Data excerpt:

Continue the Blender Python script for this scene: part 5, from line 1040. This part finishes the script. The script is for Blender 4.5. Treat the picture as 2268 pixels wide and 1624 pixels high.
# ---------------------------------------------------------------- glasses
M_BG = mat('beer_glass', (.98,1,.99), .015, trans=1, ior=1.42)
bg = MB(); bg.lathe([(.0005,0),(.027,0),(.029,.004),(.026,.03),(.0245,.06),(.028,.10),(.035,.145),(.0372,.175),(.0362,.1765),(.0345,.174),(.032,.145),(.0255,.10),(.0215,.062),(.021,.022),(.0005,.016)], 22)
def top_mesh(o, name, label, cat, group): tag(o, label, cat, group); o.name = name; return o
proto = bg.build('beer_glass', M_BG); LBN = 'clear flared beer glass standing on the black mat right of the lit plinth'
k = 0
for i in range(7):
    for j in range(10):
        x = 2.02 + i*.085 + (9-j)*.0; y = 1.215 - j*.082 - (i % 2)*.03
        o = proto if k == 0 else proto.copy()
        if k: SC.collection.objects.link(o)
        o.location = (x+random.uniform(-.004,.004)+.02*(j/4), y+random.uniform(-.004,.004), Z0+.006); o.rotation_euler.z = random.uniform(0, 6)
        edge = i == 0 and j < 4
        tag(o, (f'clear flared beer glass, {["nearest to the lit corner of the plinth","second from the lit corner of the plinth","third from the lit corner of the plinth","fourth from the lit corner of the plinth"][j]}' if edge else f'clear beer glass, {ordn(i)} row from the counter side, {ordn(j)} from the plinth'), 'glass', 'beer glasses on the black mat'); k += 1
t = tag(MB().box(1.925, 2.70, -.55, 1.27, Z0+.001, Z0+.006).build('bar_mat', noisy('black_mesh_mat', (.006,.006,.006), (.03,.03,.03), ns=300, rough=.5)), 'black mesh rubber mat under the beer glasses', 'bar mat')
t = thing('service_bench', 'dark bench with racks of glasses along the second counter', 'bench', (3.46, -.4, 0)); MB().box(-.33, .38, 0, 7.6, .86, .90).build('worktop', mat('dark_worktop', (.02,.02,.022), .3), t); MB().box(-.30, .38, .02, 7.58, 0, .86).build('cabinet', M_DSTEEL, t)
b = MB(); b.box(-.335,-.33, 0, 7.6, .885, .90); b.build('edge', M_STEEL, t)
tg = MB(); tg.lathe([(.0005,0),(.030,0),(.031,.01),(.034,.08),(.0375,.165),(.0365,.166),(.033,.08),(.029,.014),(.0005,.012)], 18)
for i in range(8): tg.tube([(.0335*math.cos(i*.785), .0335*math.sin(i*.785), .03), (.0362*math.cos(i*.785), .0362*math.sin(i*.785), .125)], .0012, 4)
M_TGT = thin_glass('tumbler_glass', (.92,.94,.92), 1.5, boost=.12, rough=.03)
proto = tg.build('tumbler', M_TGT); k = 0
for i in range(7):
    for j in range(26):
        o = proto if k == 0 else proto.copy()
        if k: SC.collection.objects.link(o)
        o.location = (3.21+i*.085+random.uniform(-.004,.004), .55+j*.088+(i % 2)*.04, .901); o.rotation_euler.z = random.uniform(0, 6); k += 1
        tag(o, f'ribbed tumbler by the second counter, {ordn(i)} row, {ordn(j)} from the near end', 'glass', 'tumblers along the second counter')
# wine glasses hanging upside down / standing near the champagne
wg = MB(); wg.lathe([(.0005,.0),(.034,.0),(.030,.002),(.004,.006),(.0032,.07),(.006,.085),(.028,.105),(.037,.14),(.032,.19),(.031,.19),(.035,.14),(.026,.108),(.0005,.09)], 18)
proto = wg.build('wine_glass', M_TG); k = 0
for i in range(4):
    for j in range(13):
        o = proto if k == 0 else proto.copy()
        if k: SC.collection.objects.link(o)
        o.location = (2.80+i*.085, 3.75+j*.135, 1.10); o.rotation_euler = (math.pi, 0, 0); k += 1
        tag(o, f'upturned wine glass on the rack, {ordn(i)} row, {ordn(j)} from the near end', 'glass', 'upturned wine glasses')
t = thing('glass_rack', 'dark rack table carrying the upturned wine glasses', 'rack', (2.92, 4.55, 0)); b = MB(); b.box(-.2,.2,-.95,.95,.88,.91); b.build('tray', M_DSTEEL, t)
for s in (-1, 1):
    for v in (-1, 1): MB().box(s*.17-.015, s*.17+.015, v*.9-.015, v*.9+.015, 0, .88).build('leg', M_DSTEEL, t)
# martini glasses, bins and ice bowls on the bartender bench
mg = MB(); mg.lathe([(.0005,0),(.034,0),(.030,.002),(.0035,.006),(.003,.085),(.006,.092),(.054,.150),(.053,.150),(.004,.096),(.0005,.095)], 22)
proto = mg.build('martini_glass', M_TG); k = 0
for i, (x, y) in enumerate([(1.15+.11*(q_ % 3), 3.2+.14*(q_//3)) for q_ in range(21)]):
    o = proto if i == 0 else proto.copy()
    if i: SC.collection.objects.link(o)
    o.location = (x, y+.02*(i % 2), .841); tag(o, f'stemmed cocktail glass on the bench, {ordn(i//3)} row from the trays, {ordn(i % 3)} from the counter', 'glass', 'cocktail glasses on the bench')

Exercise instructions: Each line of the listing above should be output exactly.

Exercise solution:
Continue the Blender Python script for this scene: part 5, from line 1040. This part finishes the script. The script is for Blender 4.5. Treat the picture as 2268 pixels wide and 1624 pixels high.
# ---------------------------------------------------------------- glasses
M_BG = mat('beer_glass', (.98,1,.99), .015, trans=1, ior=1.42)
bg = MB(); bg.lathe([(.0005,0),(.027,0),(.029,.004),(.026,.03),(.0245,.06),(.028,.10),(.035,.145),(.0372,.175),(.0362,.1765),(.0345,.174),(.032,.145),(.0255,.10),(.0215,.062),(.021,.022),(.0005,.016)], 22)
def top_mesh(o, name, label, cat, group): tag(o, label, cat, group); o.name = name; return o
proto = bg.build('beer_glass', M_BG); LBN = 'clear flared beer glass standing on the black mat right of the lit plinth'
k = 0
for i in range(7):
    for j in range(10):
        x = 2.02 + i*.085 + (9-j)*.0; y = 1.215 - j*.082 - (i % 2)*.03
        o = proto if k == 0 else proto.copy()
        if k: SC.collection.objects.link(o)
        o.location = (x+random.uniform(-.004,.004)+.02*(j/4), y+random.uniform(-.004,.004), Z0+.006); o.rotation_euler.z = random.uniform(0, 6)
        edge = i == 0 and j < 4
        tag(o, (f'clear flared beer glass, {["nearest to the lit corner of the plinth","second from the lit corner of the plinth","third from the lit corner of the plinth","fourth from the lit corner of the plinth"][j]}' if edge else f'clear beer glass, {ordn(i)} row from the counter side, {ordn(j)} from the plinth'), 'glass', 'beer glasses on the black mat'); k += 1
t = tag(MB().box(1.925, 2.70, -.55, 1.27, Z0+.001, Z0+.006).build('bar_mat', noisy('black_mesh_mat', (.006,.006,.006), (.03,.03,.03), ns=300, rough=.5)), 'black mesh rubber mat under the beer glasses', 'bar mat')
t = thing('service_bench', 'dark bench with racks of glasses along the second counter', 'bench', (3.46, -.4, 0)); MB().box(-.33, .38, 0, 7.6, .86, .90).build('worktop', mat('dark_worktop', (.02,.02,.022), .3), t); MB().box(-.30, .38, .02, 7.58, 0, .86).build('cabinet', M_DSTEEL, t)
b = MB(); b.box(-.335,-.33, 0, 7.6, .885, .90); b.build('edge', M_STEEL, t)
tg = MB(); tg.lathe([(.0005,0),(.030,0),(.031,.01),(.034,.08),(.0375,.165),(.0365,.166),(.033,.08),(.029,.014),(.0005,.012)], 18)
for i in range(8): tg.tube([(.0335*math.cos(i*.785), .0335*math.sin(i*.785), .03), (.0362*math.cos(i*.785), .0362*math.sin(i*.785), .125)], .0012, 4)
M_TGT = thin_glass('tumbler_glass', (.92,.94,.92), 1.5, boost=.12, rough=.03)
proto = tg.build('tumbler', M_TGT); k = 0
for i in range(7):
    for j in range(26):
        o = proto if k == 0 else proto.copy()
        if k: SC.collection.objects.link(o)
        o.location = (3.21+i*.085+random.uniform(-.004,.004), .55+j*.088+(i % 2)*.04, .901); o.rotation_euler.z = random.uniform(0, 6); k += 1
        tag(o, f'ribbed tumbler by the second counter, {ordn(i)} row, {ordn(j)} from the near end', 'glass', 'tumblers along the second counter')
# wine glasses hanging upside down / standing near the champagne
wg = MB(); wg.lathe([(.0005,.0),(.034,.0),(.030,.002),(.004,.006),(.0032,.07),(.006,.085),(.028,.105),(.037,.14),(.032,.19),(.031,.19),(.035,.14),(.026,.108),(.0005,.09)], 18)
proto = wg.build('wine_glass', M_TG); k = 0
for i in range(4):
    for j in range(13):
        o = proto if k == 0 else proto.copy()
        if k: SC.collection.objects.link(o)
        o.location = (2.80+i*.085, 3.75+j*.135, 1.10); o.rotation_euler = (math.pi, 0, 0); k += 1
        tag(o, f'upturned wine glass on the rack, {ordn(i)} row, {ordn(j)} from the near end', 'glass', 'upturned wine glasses')
t = thing('glass_rack', 'dark rack table carrying the upturned wine glasses', 'rack', (2.92, 4.55, 0)); b = MB(); b.box(-.2,.2,-.95,.95,.88,.91); b.build('tray', M_DSTEEL, t)
for s in (-1, 1):
    for v in (-1, 1): MB().box(s*.17-.015, s*.17+.015, v*.9-.015, v*.9+.015, 0, .88).build('leg', M_DSTEEL, t)
# martini glasses, bins and ice bowls on the bartender bench
mg = MB(); mg.lathe([(.0005,0),(.034,0),(.030,.002),(.0035,.006),(.003,.085),(.006,.092),(.054,.150),(.053,.150),(.004,.096),(.0005,.095)], 22)
proto = mg.build('martini_glass', M_TG); k = 0
for i, (x, y) in enumerate([(1.15+.11*(q_ % 3), 3.2+.14*(q_//3)) for q_ in range(21)]):
    o = proto if i == 0 else proto.copy()
    if i: SC.collection.objects.link(o)
    o.location = (x, y+.02*(i % 2), .841); tag(o, f'stemmed cocktail glass on the bench, {ordn(i//3)} row from the trays, {ordn(i % 3)} from the counter', 'glass', 'cocktail glasses on the bench')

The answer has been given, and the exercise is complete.